DOI: 10.2021/ju.v1i1.2318

Abstract

By preserving the intent of the original French title of Franz Fanon’s great work, Les Damnés de la Terre as The Damned of the Earth, Lewis Gordon makes a critical contribution beyond his already notable contribution to Fanon Studies. At the start of What Fanon Said, Gordon says in the notes, “The title of [The Wretched of the Earth] is one with which I have much disagreement, so in this book it will be referred to in its proper translation as The Damned of the Earth” (2015, 151). Hearing in Gordon’s point here a philosophy of translation, I will explain how the proper translation of “les damnés” as “the damned” serves our understanding of resisting ideological language such as “the wretched” or connotations of wretchedness in daily language, which erase being, agency, and the value of living beings. “The damned,” a noun born of and still a verb, connotes the active colonial damning as a historical process driven by culpable agents.1 Put differently, “the damned” “preserves” in the meaning of the words, the reality or fact of active colonial damning as a historical process driven by culpable agents; it does so in naming that action is done upon peoples, who are by that fact, colonized peoples.
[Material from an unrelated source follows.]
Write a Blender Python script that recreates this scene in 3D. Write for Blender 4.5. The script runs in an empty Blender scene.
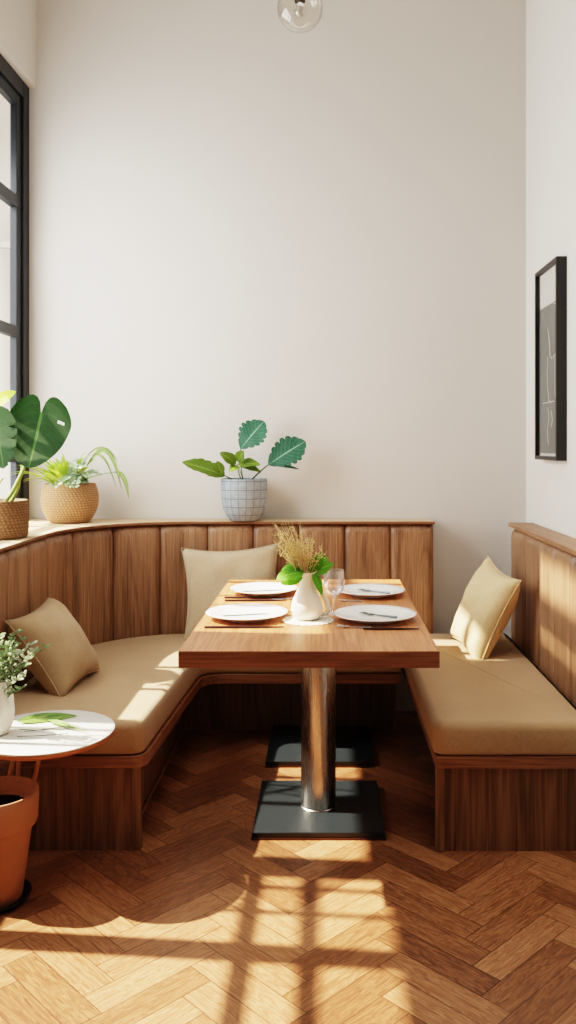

Gordon thus provides remedy to the ideological consequences of the better-known translation of the title of the work that would have the reader or listener more readily call up the sense of “unfortunate or unhappy people,” which the “wretched” “translation” connotes.2 I develop and defend the theoretical and socio-political centrality of Gordon rejecting “the wretched” in favor of “the damned,” preserving in translation the essential agency of those doing the damning on the condition of the damned.